Start SUPPLIED MATERIAL

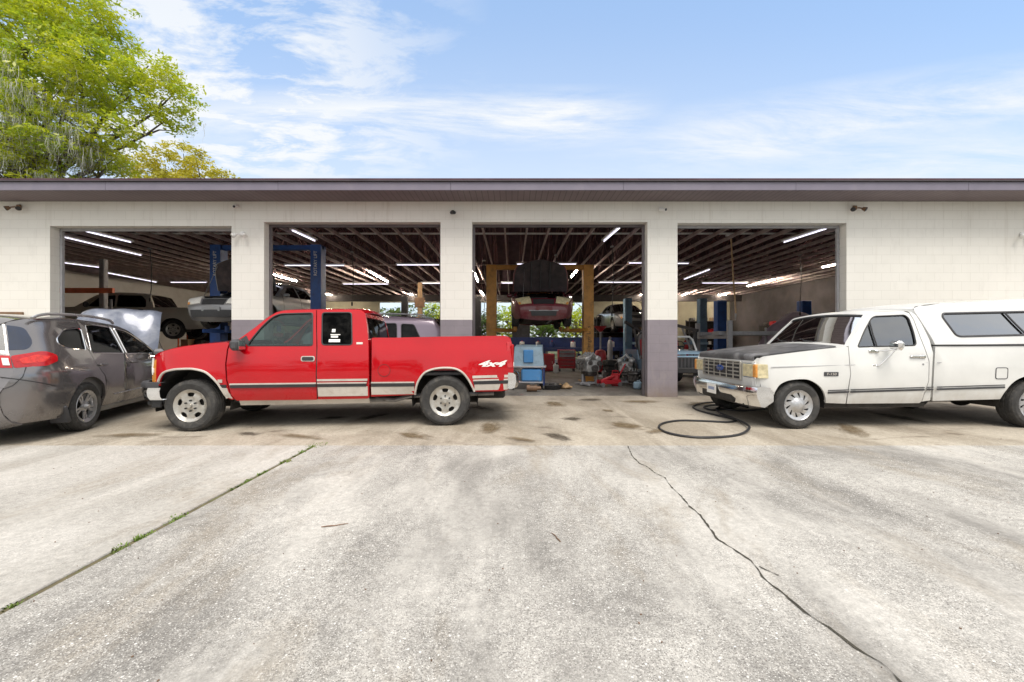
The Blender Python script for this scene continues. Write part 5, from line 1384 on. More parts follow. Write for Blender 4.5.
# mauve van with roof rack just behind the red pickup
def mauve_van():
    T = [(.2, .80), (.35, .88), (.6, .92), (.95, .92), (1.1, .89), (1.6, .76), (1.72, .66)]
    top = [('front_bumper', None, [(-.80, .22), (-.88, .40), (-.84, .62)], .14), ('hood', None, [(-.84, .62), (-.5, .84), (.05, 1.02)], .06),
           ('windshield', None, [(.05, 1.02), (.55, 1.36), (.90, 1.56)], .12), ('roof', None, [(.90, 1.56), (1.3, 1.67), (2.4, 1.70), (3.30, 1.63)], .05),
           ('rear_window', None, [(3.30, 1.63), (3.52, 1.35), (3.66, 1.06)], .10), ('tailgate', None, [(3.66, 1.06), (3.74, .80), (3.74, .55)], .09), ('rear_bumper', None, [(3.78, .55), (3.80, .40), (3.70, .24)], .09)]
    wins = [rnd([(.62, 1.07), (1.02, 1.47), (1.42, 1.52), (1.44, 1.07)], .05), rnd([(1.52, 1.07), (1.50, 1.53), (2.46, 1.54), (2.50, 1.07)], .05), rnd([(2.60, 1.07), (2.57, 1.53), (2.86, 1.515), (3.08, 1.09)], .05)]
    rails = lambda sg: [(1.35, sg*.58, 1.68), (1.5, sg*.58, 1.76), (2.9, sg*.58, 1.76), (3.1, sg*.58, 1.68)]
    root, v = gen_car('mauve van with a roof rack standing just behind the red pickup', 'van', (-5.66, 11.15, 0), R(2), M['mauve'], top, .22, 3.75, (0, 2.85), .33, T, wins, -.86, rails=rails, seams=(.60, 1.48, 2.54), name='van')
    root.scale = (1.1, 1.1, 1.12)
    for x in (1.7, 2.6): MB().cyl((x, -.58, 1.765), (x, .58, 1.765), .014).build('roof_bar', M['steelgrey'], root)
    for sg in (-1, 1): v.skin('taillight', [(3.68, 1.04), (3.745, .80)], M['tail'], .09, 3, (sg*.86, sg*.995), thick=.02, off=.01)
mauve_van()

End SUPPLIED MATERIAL

**SHORT TASK:**
Using the material above, set down every line exactly, but skip the pictures.

**RESPONSE:**
The Blender Python script for this scene continues. Write part 5, from line 1384 on. More parts follow. Write for Blender 4.5.
# mauve van with roof rack just behind the red pickup
def mauve_van():
    T = [(.2, .80), (.35, .88), (.6, .92), (.95, .92), (1.1, .89), (1.6, .76), (1.72, .66)]
    top = [('front_bumper', None, [(-.80, .22), (-.88, .40), (-.84, .62)], .14), ('hood', None, [(-.84, .62), (-.5, .84), (.05, 1.02)], .06),
           ('windshield', None, [(.05, 1.02), (.55, 1.36), (.90, 1.56)], .12), ('roof', None, [(.90, 1.56), (1.3, 1.67), (2.4, 1.70), (3.30, 1.63)], .05),
           ('rear_window', None, [(3.30, 1.63), (3.52, 1.35), (3.66, 1.06)], .10), ('tailgate', None, [(3.66, 1.06), (3.74, .80), (3.74, .55)], .09), ('rear_bumper', None, [(3.78, .55), (3.80, .40), (3.70, .24)], .09)]
    wins = [rnd([(.62, 1.07), (1.02, 1.47), (1.42, 1.52), (1.44, 1.07)], .05), rnd([(1.52, 1.07), (1.50, 1.53), (2.46, 1.54), (2.50, 1.07)], .05), rnd([(2.60, 1.07), (2.57, 1.53), (2.86, 1.515), (3.08, 1.09)], .05)]
    rails = lambda sg: [(1.35, sg*.58, 1.68), (1.5, sg*.58, 1.76), (2.9, sg*.58, 1.76), (3.1, sg*.58, 1.68)]
    root, v = gen_car('mauve van with a roof rack standing just behind the red pickup', 'van', (-5.66, 11.15, 0), R(2), M['mauve'], top, .22, 3.75, (0, 2.85), .33, T, wins, -.86, rails=rails, seams=(.60, 1.48, 2.54), name='van')
    root.scale = (1.1, 1.1, 1.12)
    for x in (1.7, 2.6): MB().cyl((x, -.58, 1.765), (x, .58, 1.765), .014).build('roof_bar', M['steelgrey'], root)
    for sg in (-1, 1): v.skin('taillight', [(3.68, 1.04), (3.745, .80)], M['tail'], .09, 3, (sg*.86, sg*.995), thick=.02, off=.01)
mauve_van()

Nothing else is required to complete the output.